Print each line of the listing once more, precisely as given.

── Data extract

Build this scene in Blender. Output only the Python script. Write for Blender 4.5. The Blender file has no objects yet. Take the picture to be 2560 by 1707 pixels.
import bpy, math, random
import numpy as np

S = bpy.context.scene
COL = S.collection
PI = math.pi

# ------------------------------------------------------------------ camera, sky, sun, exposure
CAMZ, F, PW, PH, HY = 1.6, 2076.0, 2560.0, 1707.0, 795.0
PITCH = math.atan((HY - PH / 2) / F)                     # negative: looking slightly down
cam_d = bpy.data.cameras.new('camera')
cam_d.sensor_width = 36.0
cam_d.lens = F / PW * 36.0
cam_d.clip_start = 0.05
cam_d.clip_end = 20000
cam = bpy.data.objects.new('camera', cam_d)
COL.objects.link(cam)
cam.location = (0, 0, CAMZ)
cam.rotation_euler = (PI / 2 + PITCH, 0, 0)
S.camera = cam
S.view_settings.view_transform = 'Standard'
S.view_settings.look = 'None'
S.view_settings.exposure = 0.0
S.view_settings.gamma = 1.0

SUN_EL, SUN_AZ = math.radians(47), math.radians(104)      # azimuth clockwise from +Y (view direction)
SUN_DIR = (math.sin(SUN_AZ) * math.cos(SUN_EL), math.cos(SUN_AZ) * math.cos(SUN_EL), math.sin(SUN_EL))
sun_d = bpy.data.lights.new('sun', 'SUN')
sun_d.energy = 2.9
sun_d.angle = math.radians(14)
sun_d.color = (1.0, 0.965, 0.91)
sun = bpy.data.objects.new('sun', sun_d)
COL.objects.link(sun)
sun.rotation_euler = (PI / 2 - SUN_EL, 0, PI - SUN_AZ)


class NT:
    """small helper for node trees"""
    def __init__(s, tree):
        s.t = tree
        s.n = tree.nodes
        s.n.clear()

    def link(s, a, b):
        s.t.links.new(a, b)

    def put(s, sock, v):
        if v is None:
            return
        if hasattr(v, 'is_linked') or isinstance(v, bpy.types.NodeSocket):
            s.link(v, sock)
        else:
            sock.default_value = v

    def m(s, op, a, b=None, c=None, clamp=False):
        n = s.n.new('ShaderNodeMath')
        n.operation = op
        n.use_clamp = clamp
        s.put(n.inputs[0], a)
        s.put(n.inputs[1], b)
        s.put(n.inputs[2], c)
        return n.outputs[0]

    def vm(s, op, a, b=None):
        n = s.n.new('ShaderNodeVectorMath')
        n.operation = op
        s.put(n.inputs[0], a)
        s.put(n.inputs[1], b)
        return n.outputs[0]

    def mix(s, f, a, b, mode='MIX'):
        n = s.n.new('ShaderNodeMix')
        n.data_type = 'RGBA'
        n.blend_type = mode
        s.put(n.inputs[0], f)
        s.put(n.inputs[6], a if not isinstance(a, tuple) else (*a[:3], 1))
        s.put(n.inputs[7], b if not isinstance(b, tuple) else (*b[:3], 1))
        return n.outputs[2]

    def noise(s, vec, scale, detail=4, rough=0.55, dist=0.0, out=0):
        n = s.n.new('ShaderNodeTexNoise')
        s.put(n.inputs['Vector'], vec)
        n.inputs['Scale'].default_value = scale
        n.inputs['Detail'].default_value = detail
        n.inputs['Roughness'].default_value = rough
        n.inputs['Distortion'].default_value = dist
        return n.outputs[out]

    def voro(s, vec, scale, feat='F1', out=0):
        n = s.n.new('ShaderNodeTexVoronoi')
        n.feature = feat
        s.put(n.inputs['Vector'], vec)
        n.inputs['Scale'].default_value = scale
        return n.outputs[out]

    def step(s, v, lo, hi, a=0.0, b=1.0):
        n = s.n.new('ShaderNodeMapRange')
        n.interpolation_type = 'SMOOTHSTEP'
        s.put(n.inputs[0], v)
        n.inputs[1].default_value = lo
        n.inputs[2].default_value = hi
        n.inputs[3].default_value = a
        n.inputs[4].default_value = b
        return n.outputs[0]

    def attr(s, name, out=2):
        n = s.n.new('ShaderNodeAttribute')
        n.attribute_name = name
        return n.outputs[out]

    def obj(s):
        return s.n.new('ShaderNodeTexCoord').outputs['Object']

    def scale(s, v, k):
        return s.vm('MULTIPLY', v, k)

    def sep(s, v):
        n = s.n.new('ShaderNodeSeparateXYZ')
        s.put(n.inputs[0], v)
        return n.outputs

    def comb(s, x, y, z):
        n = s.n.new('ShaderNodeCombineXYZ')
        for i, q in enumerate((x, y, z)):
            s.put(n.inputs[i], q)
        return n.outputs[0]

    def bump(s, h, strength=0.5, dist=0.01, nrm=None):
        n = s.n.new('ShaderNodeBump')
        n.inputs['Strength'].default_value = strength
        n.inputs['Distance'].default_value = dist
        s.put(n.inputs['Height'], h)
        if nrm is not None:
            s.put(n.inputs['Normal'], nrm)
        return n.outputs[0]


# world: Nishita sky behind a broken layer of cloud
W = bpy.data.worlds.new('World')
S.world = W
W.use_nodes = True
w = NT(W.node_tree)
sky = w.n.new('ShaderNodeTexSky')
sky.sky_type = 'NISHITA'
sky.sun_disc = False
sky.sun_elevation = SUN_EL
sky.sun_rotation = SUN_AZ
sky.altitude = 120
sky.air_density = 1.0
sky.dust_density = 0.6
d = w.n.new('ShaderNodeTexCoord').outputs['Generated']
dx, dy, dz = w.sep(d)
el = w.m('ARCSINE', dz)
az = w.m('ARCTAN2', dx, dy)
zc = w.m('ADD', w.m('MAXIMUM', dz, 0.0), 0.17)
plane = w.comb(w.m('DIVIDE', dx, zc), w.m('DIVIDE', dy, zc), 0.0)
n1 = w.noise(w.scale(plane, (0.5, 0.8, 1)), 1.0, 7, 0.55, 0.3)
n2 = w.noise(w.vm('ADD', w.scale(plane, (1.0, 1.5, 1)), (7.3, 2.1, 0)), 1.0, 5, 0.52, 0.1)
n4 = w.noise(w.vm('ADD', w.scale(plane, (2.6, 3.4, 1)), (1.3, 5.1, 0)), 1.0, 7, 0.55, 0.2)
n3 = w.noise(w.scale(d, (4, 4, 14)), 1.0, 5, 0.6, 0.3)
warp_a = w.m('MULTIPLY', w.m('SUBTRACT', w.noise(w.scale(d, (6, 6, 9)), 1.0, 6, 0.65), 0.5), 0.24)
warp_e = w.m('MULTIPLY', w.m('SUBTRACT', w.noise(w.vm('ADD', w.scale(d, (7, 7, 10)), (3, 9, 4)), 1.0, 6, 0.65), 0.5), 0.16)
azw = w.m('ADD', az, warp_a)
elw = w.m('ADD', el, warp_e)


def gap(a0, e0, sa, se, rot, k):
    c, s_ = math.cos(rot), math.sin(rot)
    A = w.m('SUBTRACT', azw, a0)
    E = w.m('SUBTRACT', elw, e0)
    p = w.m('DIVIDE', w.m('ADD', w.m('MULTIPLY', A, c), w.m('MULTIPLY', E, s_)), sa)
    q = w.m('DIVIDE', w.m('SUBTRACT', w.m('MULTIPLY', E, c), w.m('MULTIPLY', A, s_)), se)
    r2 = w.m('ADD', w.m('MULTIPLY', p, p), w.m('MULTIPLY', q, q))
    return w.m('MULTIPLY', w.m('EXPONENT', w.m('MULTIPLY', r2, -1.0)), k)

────

- [The reply]
Build this scene in Blender. Output only the Python script. Write for Blender 4.5. The Blender file has no objects yet. Take the picture to be 2560 by 1707 pixels.
import bpy, math, random
import numpy as np

S = bpy.context.scene
COL = S.collection
PI = math.pi

# ------------------------------------------------------------------ camera, sky, sun, exposure
CAMZ, F, PW, PH, HY = 1.6, 2076.0, 2560.0, 1707.0, 795.0
PITCH = math.atan((HY - PH / 2) / F)                     # negative: looking slightly down
cam_d = bpy.data.cameras.new('camera')
cam_d.sensor_width = 36.0
cam_d.lens = F / PW * 36.0
cam_d.clip_start = 0.05
cam_d.clip_end = 20000
cam = bpy.data.objects.new('camera', cam_d)
COL.objects.link(cam)
cam.location = (0, 0, CAMZ)
cam.rotation_euler = (PI / 2 + PITCH, 0, 0)
S.camera = cam
S.view_settings.view_transform = 'Standard'
S.view_settings.look = 'None'
S.view_settings.exposure = 0.0
S.view_settings.gamma = 1.0

SUN_EL, SUN_AZ = math.radians(47), math.radians(104)      # azimuth clockwise from +Y (view direction)
SUN_DIR = (math.sin(SUN_AZ) * math.cos(SUN_EL), math.cos(SUN_AZ) * math.cos(SUN_EL), math.sin(SUN_EL))
sun_d = bpy.data.lights.new('sun', 'SUN')
sun_d.energy = 2.9
sun_d.angle = math.radians(14)
sun_d.color = (1.0, 0.965, 0.91)
sun = bpy.data.objects.new('sun', sun_d)
COL.objects.link(sun)
sun.rotation_euler = (PI / 2 - SUN_EL, 0, PI - SUN_AZ)


class NT:
    """small helper for node trees"""
    def __init__(s, tree):
        s.t = tree
        s.n = tree.nodes
        s.n.clear()

    def link(s, a, b):
        s.t.links.new(a, b)

    def put(s, sock, v):
        if v is None:
            return
        if hasattr(v, 'is_linked') or isinstance(v, bpy.types.NodeSocket):
            s.link(v, sock)
        else:
            sock.default_value = v

    def m(s, op, a, b=None, c=None, clamp=False):
        n = s.n.new('ShaderNodeMath')
        n.operation = op
        n.use_clamp = clamp
        s.put(n.inputs[0], a)
        s.put(n.inputs[1], b)
        s.put(n.inputs[2], c)
        return n.outputs[0]

    def vm(s, op, a, b=None):
        n = s.n.new('ShaderNodeVectorMath')
        n.operation = op
        s.put(n.inputs[0], a)
        s.put(n.inputs[1], b)
        return n.outputs[0]

    def mix(s, f, a, b, mode='MIX'):
        n = s.n.new('ShaderNodeMix')
        n.data_type = 'RGBA'
        n.blend_type = mode
        s.put(n.inputs[0], f)
        s.put(n.inputs[6], a if not isinstance(a, tuple) else (*a[:3], 1))
        s.put(n.inputs[7], b if not isinstance(b, tuple) else (*b[:3], 1))
        return n.outputs[2]

    def noise(s, vec, scale, detail=4, rough=0.55, dist=0.0, out=0):
        n = s.n.new('ShaderNodeTexNoise')
        s.put(n.inputs['Vector'], vec)
        n.inputs['Scale'].default_value = scale
        n.inputs['Detail'].default_value = detail
        n.inputs['Roughness'].default_value = rough
        n.inputs['Distortion'].default_value = dist
        return n.outputs[out]

    def voro(s, vec, scale, feat='F1', out=0):
        n = s.n.new('ShaderNodeTexVoronoi')
        n.feature = feat
        s.put(n.inputs['Vector'], vec)
        n.inputs['Scale'].default_value = scale
        return n.outputs[out]

    def step(s, v, lo, hi, a=0.0, b=1.0):
        n = s.n.new('ShaderNodeMapRange')
        n.interpolation_type = 'SMOOTHSTEP'
        s.put(n.inputs[0], v)
        n.inputs[1].default_value = lo
        n.inputs[2].default_value = hi
        n.inputs[3].default_value = a
        n.inputs[4].default_value = b
        return n.outputs[0]

    def attr(s, name, out=2):
        n = s.n.new('ShaderNodeAttribute')
        n.attribute_name = name
        return n.outputs[out]

    def obj(s):
        return s.n.new('ShaderNodeTexCoord').outputs['Object']

    def scale(s, v, k):
        return s.vm('MULTIPLY', v, k)

    def sep(s, v):
        n = s.n.new('ShaderNodeSeparateXYZ')
        s.put(n.inputs[0], v)
        return n.outputs

    def comb(s, x, y, z):
        n = s.n.new('ShaderNodeCombineXYZ')
        for i, q in enumerate((x, y, z)):
            s.put(n.inputs[i], q)
        return n.outputs[0]

    def bump(s, h, strength=0.5, dist=0.01, nrm=None):
        n = s.n.new('ShaderNodeBump')
        n.inputs['Strength'].default_value = strength
        n.inputs['Distance'].default_value = dist
        s.put(n.inputs['Height'], h)
        if nrm is not None:
            s.put(n.inputs['Normal'], nrm)
        return n.outputs[0]


# world: Nishita sky behind a broken layer of cloud
W = bpy.data.worlds.new('World')
S.world = W
W.use_nodes = True
w = NT(W.node_tree)
sky = w.n.new('ShaderNodeTexSky')
sky.sky_type = 'NISHITA'
sky.sun_disc = False
sky.sun_elevation = SUN_EL
sky.sun_rotation = SUN_AZ
sky.altitude = 120
sky.air_density = 1.0
sky.dust_density = 0.6
d = w.n.new('ShaderNodeTexCoord').outputs['Generated']
dx, dy, dz = w.sep(d)
el = w.m('ARCSINE', dz)
az = w.m('ARCTAN2', dx, dy)
zc = w.m('ADD', w.m('MAXIMUM', dz, 0.0), 0.17)
plane = w.comb(w.m('DIVIDE', dx, zc), w.m('DIVIDE', dy, zc), 0.0)
n1 = w.noise(w.scale(plane, (0.5, 0.8, 1)), 1.0, 7, 0.55, 0.3)
n2 = w.noise(w.vm('ADD', w.scale(plane, (1.0, 1.5, 1)), (7.3, 2.1, 0)), 1.0, 5, 0.52, 0.1)
n4 = w.noise(w.vm('ADD', w.scale(plane, (2.6, 3.4, 1)), (1.3, 5.1, 0)), 1.0, 7, 0.55, 0.2)
n3 = w.noise(w.scale(d, (4, 4, 14)), 1.0, 5, 0.6, 0.3)
warp_a = w.m('MULTIPLY', w.m('SUBTRACT', w.noise(w.scale(d, (6, 6, 9)), 1.0, 6, 0.65), 0.5), 0.24)
warp_e = w.m('MULTIPLY', w.m('SUBTRACT', w.noise(w.vm('ADD', w.scale(d, (7, 7, 10)), (3, 9, 4)), 1.0, 6, 0.65), 0.5), 0.16)
azw = w.m('ADD', az, warp_a)
elw = w.m('ADD', el, warp_e)


def gap(a0, e0, sa, se, rot, k):
    c, s_ = math.cos(rot), math.sin(rot)
    A = w.m('SUBTRACT', azw, a0)
    E = w.m('SUBTRACT', elw, e0)
    p = w.m('DIVIDE', w.m('ADD', w.m('MULTIPLY', A, c), w.m('MULTIPLY', E, s_)), sa)
    q = w.m('DIVIDE', w.m('SUBTRACT', w.m('MULTIPLY', E, c), w.m('MULTIPLY', A, s_)), se)
    r2 = w.m('ADD', w.m('MULTIPLY', p, p), w.m('MULTIPLY', q, q))
    return w.m('MULTIPLY', w.m('EXPONENT', w.m('MULTIPLY', r2, -1.0)), k)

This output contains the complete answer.